What do you miss the most about your home country?

Live performances (Music Concerts). There seems to be a lack of international bands that come through HCMC or Vietnam. Back in the US, I would enjoy a major performance once a week with friends. If the performer isn't a pop singer or a house DJ artist, they won't be performing in HCMC.

Would you like to give any advice to soon-to-be expatriates?

Come prepared. Don't think you can just show up and find a job. There are some major laws that have changed over the years that have made obtaining visas, permits and other legal documents a pain to get. Just make sure you do your homework before arriving. If you do that, I assure you that your experience will be positive. It's a great place as long as you have the ability to be social and enjoy your surroundings.

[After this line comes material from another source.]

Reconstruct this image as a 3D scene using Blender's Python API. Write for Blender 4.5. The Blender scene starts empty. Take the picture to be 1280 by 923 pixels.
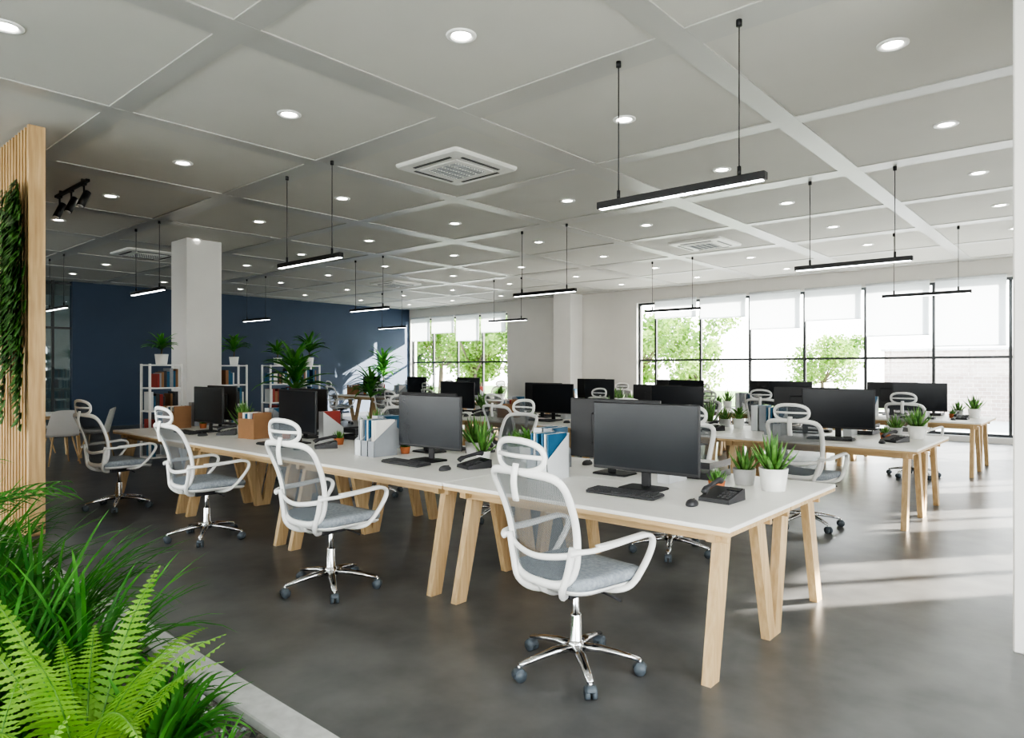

What are your plans for the future?

As I have signed a two-year contract with an international school, I will be stationed in HCMC till then. I can see myself continuing the teaching career in China at some point. I do want to explore the world some more and visit friends' home countries at some point. In the end, I will venture back to America to continue an education career on the West coast. Teaching is in my blood.

1 Comment
rustyjarz
rustyjarz
4 years ago

Hi, Great post enjoyed reading it very much and makes me feel very restless as I want to come and live in Vietnam myself. On the work permit are there any other alternatives to having a Bachelor's Degree? I don't have a degree (didn't do Uni) but I do have a trade certificate and many IT Industry certifications, and I am planning on doing the TESOL Diploma in a few years in the lead-up to becoming an ex-pat. BTW, the photo where was that taken?